"1. Keep you phone turned on.
This might not be as obvious as one would think. Very often people who call the Emergency Services will turn their phone off to save battery power. This is possibly the worst thing you can do; even with a low battery you may still have several hours on standby.
Turning off your phone not only prevents the Emergency Services from contacting you, should they need to, but it also means your phone cannot be 'found' if you need to be located. And while we are talking about locating someone via their mobile phone...

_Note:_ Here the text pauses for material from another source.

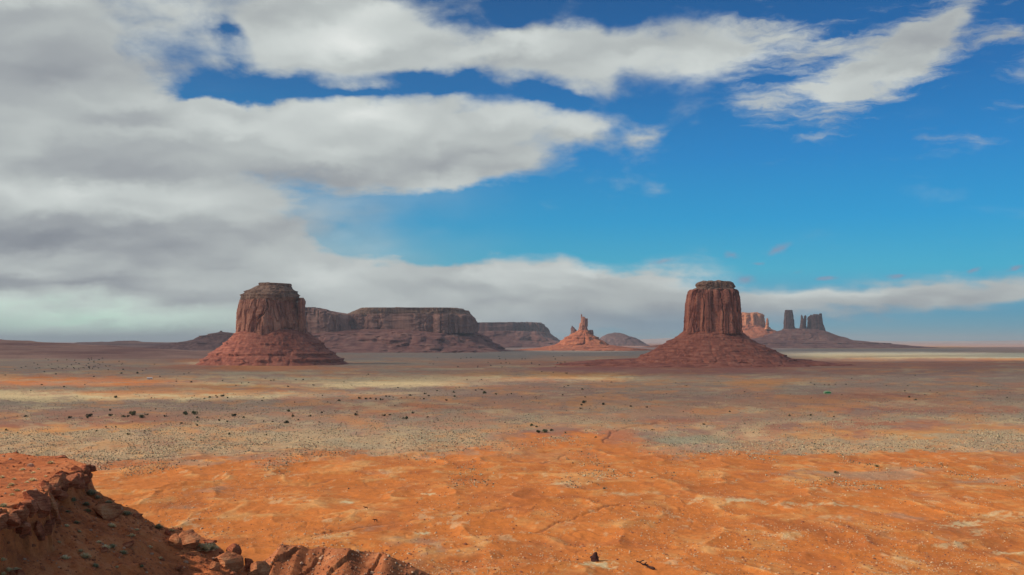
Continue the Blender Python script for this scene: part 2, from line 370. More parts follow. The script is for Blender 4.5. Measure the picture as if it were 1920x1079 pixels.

Contrary to what Hollywood would have you believe, tracing and locating a Mobile Phone which has called the Emergency Services is not done routinely and nor is it instantaneous; just because you have called the Emergency Services does not mean they have your exact location. Most Emergency Service telephone exchanges have upgraded to a system known as EISEC - Enhanced Information Service for Emergency Calls which means all calls made on a Mobile Phone automatically provide the ES operator with your telephone number and your service provider. With this information, the phone can be triangulated between its nearest Masts and the 'cell' from which you are calling can be identified. However, there are less Masts in rural and remote areas meaning your location may be with a margin of several hundred meters accuracy. This process of locating a caller can only be requested by the Police where there is sufficient need such as a Missing Person."
http://www.realfirstaid.co.uk/mobile-phone/
Piece in bold can actually be turned off, on every handset.
It adds to the problem of a response time when the service insists that paper maps no longer be carried and crews rely on SatNav systems, often phone based, which doesn't send them by the shortest/most direct route. Ambulances are only one of the Emergency services to rely on the above. And it doesn't make much difference when the call is from a landline either these days.
I have two major SatNav rat runs near me. One adds an extra two miles, the other up to five miles(Nearly three times the distance to be travelled). To get from the same point, to the same point, shortest direct route is 3 miles for two of the three Emergency Services. And if the response crews are not local, well you trust in the SatNav.
I know where the mast, that I'm connected to at present is. Some 2
1/2 miles, in a straight line, away. I used to work just down the road from it. I also know that the longer route taken is due to two masts being closer, and a phone based GPS system in use. The irony is one of them is located on a fire station, 3/8 mile in a straight line. The other is 700 yards away, again in a straight line. And in line of sight.